## DATASET CONTENT:
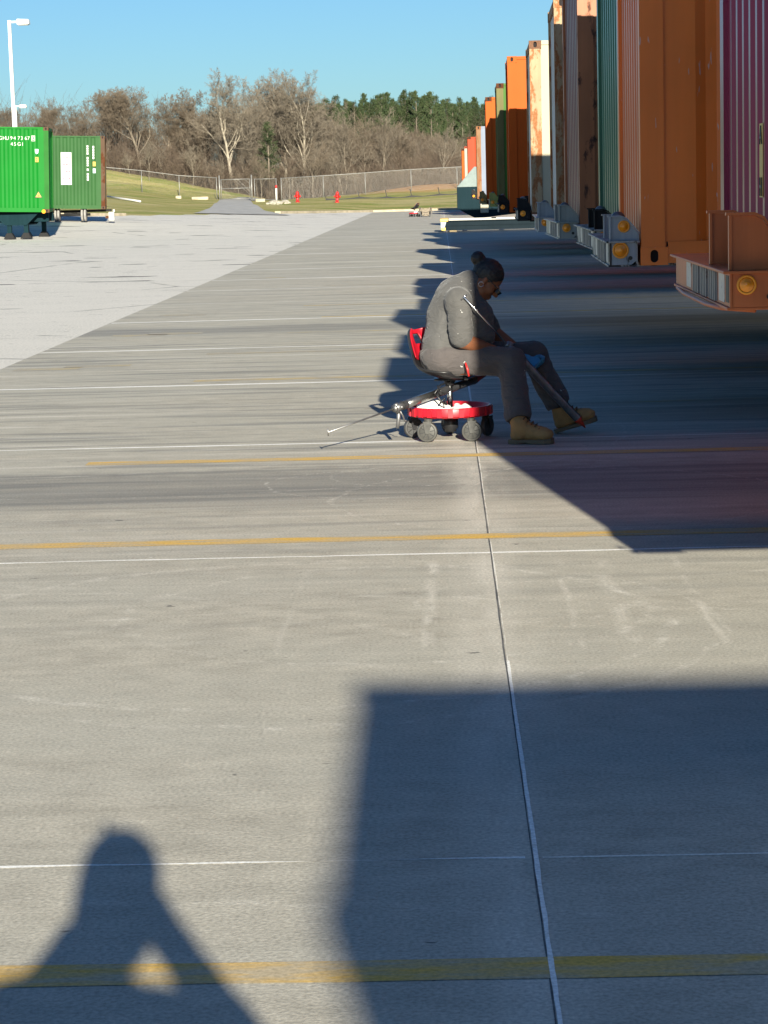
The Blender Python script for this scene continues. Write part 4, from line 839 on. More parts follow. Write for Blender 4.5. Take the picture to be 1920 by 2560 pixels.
# ------------------------------------------------------------------ people: bodies grown as one signed-distance surface
class SDF:
    def __init__(s, lo, hi, h):
        s.lo = np.array(lo, float); s.h = h; s.n = np.ceil((np.array(hi) - s.lo) / h).astype(int) + 1; s.D = np.full(s.n, 9.0, np.float32)
    def _box(s, a, b, pad):
        i0 = np.clip(np.floor((np.minimum(a, b) - pad - s.lo) / s.h).astype(int), 0, s.n - 1); i1 = np.clip(np.ceil((np.maximum(a, b) + pad - s.lo) / s.h).astype(int) + 1, 1, s.n)
        ax = [s.lo[k] + s.h * np.arange(i0[k], i1[k]) for k in range(3)]
        return tuple(slice(i0[k], i1[k]) for k in range(3)), np.stack(np.meshgrid(*ax, indexing='ij'), -1)
    def _mix(s, sl, d, k, op):
        D = s.D[sl]
        if op == 'cut': d = -d; h = np.clip(.5 - .5 * (D - d) / k, 0, 1); s.D[sl] = D * (1 - h) + d * h + k * h * (1 - h); return
        h = np.clip(.5 + .5 * (D - d) / k, 0, 1); s.D[sl] = D * (1 - h) + d * h - k * h * (1 - h)
    def cap(s, a, b, ra, rb, k=.02, sc=(1, 1, 1), op='add'):
        a, b, sc = np.array(a, float), np.array(b, float), np.array(sc, float); sl, P = s._box(a, b, max(ra, rb) * max(sc) + k + 3 * s.h + .02)
        p, q = (P - a) / sc, (b - a) / sc; L = max(q @ q, 1e-9); t = np.clip(p @ q / L, 0, 1); d = np.linalg.norm(p - t[..., None] * q, axis=-1) - (ra + (rb - ra) * t)
        s._mix(sl, d * min(sc), k, op); return s
    def ell(s, c, r, k=.02, M=None, op='add'):
        c, r = np.array(c, float), np.array(r, float); sl, P = s._box(c, c, r.max() + k + 3 * s.h + .02); p = P - c
        if M is not None: p = p @ np.array(M).T
        q = np.linalg.norm(p / r, axis=-1); g = np.linalg.norm(p / r ** 2, axis=-1) + 1e-9; s._mix(sl, q * (q - 1) / g, k, op); return s
    def chain(s, pts, rad, k=.02, sc=(1, 1, 1)):
        for i in range(len(pts) - 1): s.cap(pts[i], pts[i + 1], rad[i], rad[i + 1], k, sc)
        return s
    def half(s, c, nrm, k=.004):
        """keep the side the normal points away from"""
        nrm = np.array(nrm, float); nrm /= np.linalg.norm(nrm); ax = [s.lo[i] + s.h * np.arange(s.n[i]) for i in range(3)]
        d = (ax[0][:, None, None] - c[0]) * nrm[0] + (ax[1][None, :, None] - c[1]) * nrm[1] + (ax[2][None, None, :] - c[2]) * nrm[2]; s.D = np.maximum(s.D, d.astype(np.float32)); return s
    def wrinkle(s, amp, f, seed=0, mask=None):
        ax = [s.lo[i] + s.h * np.arange(s.n[i]) for i in range(3)]; near = np.abs(s.D) < .03; P = np.stack(np.meshgrid(*ax, indexing='ij'), -1)[near]; rn = np.random.RandomState(seed); w = 0
        for k in range(7):
            d = rn.randn(3); d /= np.linalg.norm(d); d2 = rn.randn(3); w = w + np.sin(P @ d * f * (1 + .5 * rn.rand()) + 2.2 * np.sin(P @ d2 * f * .35 + k) + k) / 7
        if mask is not None: w = w * mask(P)
        s.D[near] += (w * amp).astype(np.float32); return s
    def mesh(s, name):
        D = s.D; ins = D < 0; n = np.array(D.shape); c = np.zeros(n - 1, int); acc = np.zeros(tuple(n - 1) + (3,), np.float32); cnt = np.zeros(n - 1, np.float32)
        off = [(i, j, k) for i in (0, 1) for j in (0, 1) for k in (0, 1)]
        for o in off: c += ins[o[0]:n[0] - 1 + o[0], o[1]:n[1] - 1 + o[1], o[2]:n[2] - 1 + o[2]]
        act = np.argwhere((c > 0) & (c < 8)); idm = np.full(tuple(n - 1), -1, int); idm[tuple(act.T)] = np.arange(len(act)); V = np.zeros((len(act), 3)); C = np.zeros(len(act))
        for a in off:
            for ax in range(3):
                if a[ax]: continue
                b = list(a); b[ax] = 1; da = D[tuple((act + a).T)]; db = D[tuple((act + b).T)]; cr = (da < 0) != (db < 0); t = np.where(cr, da / np.where(cr, da - db, 1), 0)
                p = np.array(a, float) + np.zeros((len(act), 3)); p[:, ax] += t; V[cr] += p[cr]; C[cr] += 1
        V = (act + V / C[:, None]) * s.h + s.lo; F = []
        for ax in range(3):
            u, v = [(1, 2), (2, 0), (0, 1)][ax]; sl0 = [slice(1, -1)] * 3; sl0[ax] = slice(0, n[ax] - 1); sl1 = list(sl0); sl1[ax] = slice(1, n[ax])
            A, B = ins[tuple(sl0)], ins[tuple(sl1)]; e = np.argwhere(A != B); 
            if not len(e): continue
            fl = A[tuple(e.T)]; base = e.copy(); 
            for k in range(3):
                if k != ax: base[:, k] += 1
            q = []
            for du, dv_ in ((-1, -1), (0, -1), (0, 0), (-1, 0)):
                z = base.copy(); z[:, u] += du; z[:, v] += dv_; q.append(idm[tuple(z.T)])
            q = np.stack(q, 1); q[~fl] = q[~fl][:, ::-1]; F.append(q)
        F = np.concatenate(F); F = F[(F >= 0).all(1)]; me = bpy.data.meshes.new(name); me.from_pydata(V.tolist(), [], F.tolist()); me.update(); me.polygons.foreach_set('use_smooth', [True] * len(F)); return me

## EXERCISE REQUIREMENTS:
Pictures are excluded; copy all other data exactly as shown.

## TASK RESPONSE:
The Blender Python script for this scene continues. Write part 4, from line 839 on. More parts follow. Write for Blender 4.5. Take the picture to be 1920 by 2560 pixels.
# ------------------------------------------------------------------ people: bodies grown as one signed-distance surface
class SDF:
    def __init__(s, lo, hi, h):
        s.lo = np.array(lo, float); s.h = h; s.n = np.ceil((np.array(hi) - s.lo) / h).astype(int) + 1; s.D = np.full(s.n, 9.0, np.float32)
    def _box(s, a, b, pad):
        i0 = np.clip(np.floor((np.minimum(a, b) - pad - s.lo) / s.h).astype(int), 0, s.n - 1); i1 = np.clip(np.ceil((np.maximum(a, b) + pad - s.lo) / s.h).astype(int) + 1, 1, s.n)
        ax = [s.lo[k] + s.h * np.arange(i0[k], i1[k]) for k in range(3)]
        return tuple(slice(i0[k], i1[k]) for k in range(3)), np.stack(np.meshgrid(*ax, indexing='ij'), -1)
    def _mix(s, sl, d, k, op):
        D = s.D[sl]
        if op == 'cut': d = -d; h = np.clip(.5 - .5 * (D - d) / k, 0, 1); s.D[sl] = D * (1 - h) + d * h + k * h * (1 - h); return
        h = np.clip(.5 + .5 * (D - d) / k, 0, 1); s.D[sl] = D * (1 - h) + d * h - k * h * (1 - h)
    def cap(s, a, b, ra, rb, k=.02, sc=(1, 1, 1), op='add'):
        a, b, sc = np.array(a, float), np.array(b, float), np.array(sc, float); sl, P = s._box(a, b, max(ra, rb) * max(sc) + k + 3 * s.h + .02)
        p, q = (P - a) / sc, (b - a) / sc; L = max(q @ q, 1e-9); t = np.clip(p @ q / L, 0, 1); d = np.linalg.norm(p - t[..., None] * q, axis=-1) - (ra + (rb - ra) * t)
        s._mix(sl, d * min(sc), k, op); return s
    def ell(s, c, r, k=.02, M=None, op='add'):
        c, r = np.array(c, float), np.array(r, float); sl, P = s._box(c, c, r.max() + k + 3 * s.h + .02); p = P - c
        if M is not None: p = p @ np.array(M).T
        q = np.linalg.norm(p / r, axis=-1); g = np.linalg.norm(p / r ** 2, axis=-1) + 1e-9; s._mix(sl, q * (q - 1) / g, k, op); return s
    def chain(s, pts, rad, k=.02, sc=(1, 1, 1)):
        for i in range(len(pts) - 1): s.cap(pts[i], pts[i + 1], rad[i], rad[i + 1], k, sc)
        return s
    def half(s, c, nrm, k=.004):
        """keep the side the normal points away from"""
        nrm = np.array(nrm, float); nrm /= np.linalg.norm(nrm); ax = [s.lo[i] + s.h * np.arange(s.n[i]) for i in range(3)]
        d = (ax[0][:, None, None] - c[0]) * nrm[0] + (ax[1][None, :, None] - c[1]) * nrm[1] + (ax[2][None, None, :] - c[2]) * nrm[2]; s.D = np.maximum(s.D, d.astype(np.float32)); return s
    def wrinkle(s, amp, f, seed=0, mask=None):
        ax = [s.lo[i] + s.h * np.arange(s.n[i]) for i in range(3)]; near = np.abs(s.D) < .03; P = np.stack(np.meshgrid(*ax, indexing='ij'), -1)[near]; rn = np.random.RandomState(seed); w = 0
        for k in range(7):
            d = rn.randn(3); d /= np.linalg.norm(d); d2 = rn.randn(3); w = w + np.sin(P @ d * f * (1 + .5 * rn.rand()) + 2.2 * np.sin(P @ d2 * f * .35 + k) + k) / 7
        if mask is not None: w = w * mask(P)
        s.D[near] += (w * amp).astype(np.float32); return s
    def mesh(s, name):
        D = s.D; ins = D < 0; n = np.array(D.shape); c = np.zeros(n - 1, int); acc = np.zeros(tuple(n - 1) + (3,), np.float32); cnt = np.zeros(n - 1, np.float32)
        off = [(i, j, k) for i in (0, 1) for j in (0, 1) for k in (0, 1)]
        for o in off: c += ins[o[0]:n[0] - 1 + o[0], o[1]:n[1] - 1 + o[1], o[2]:n[2] - 1 + o[2]]
        act = np.argwhere((c > 0) & (c < 8)); idm = np.full(tuple(n - 1), -1, int); idm[tuple(act.T)] = np.arange(len(act)); V = np.zeros((len(act), 3)); C = np.zeros(len(act))
        for a in off:
            for ax in range(3):
                if a[ax]: continue
                b = list(a); b[ax] = 1; da = D[tuple((act + a).T)]; db = D[tuple((act + b).T)]; cr = (da < 0) != (db < 0); t = np.where(cr, da / np.where(cr, da - db, 1), 0)
                p = np.array(a, float) + np.zeros((len(act), 3)); p[:, ax] += t; V[cr] += p[cr]; C[cr] += 1
        V = (act + V / C[:, None]) * s.h + s.lo; F = []
        for ax in range(3):
            u, v = [(1, 2), (2, 0), (0, 1)][ax]; sl0 = [slice(1, -1)] * 3; sl0[ax] = slice(0, n[ax] - 1); sl1 = list(sl0); sl1[ax] = slice(1, n[ax])
            A, B = ins[tuple(sl0)], ins[tuple(sl1)]; e = np.argwhere(A != B); 
            if not len(e): continue
            fl = A[tuple(e.T)]; base = e.copy(); 
            for k in range(3):
                if k != ax: base[:, k] += 1
            q = []
            for du, dv_ in ((-1, -1), (0, -1), (0, 0), (-1, 0)):
                z = base.copy(); z[:, u] += du; z[:, v] += dv_; q.append(idm[tuple(z.T)])
            q = np.stack(q, 1); q[~fl] = q[~fl][:, ::-1]; F.append(q)
        F = np.concatenate(F); F = F[(F >= 0).all(1)]; me = bpy.data.meshes.new(name); me.from_pydata(V.tolist(), [], F.tolist()); me.update(); me.polygons.foreach_set('use_smooth', [True] * len(F)); return me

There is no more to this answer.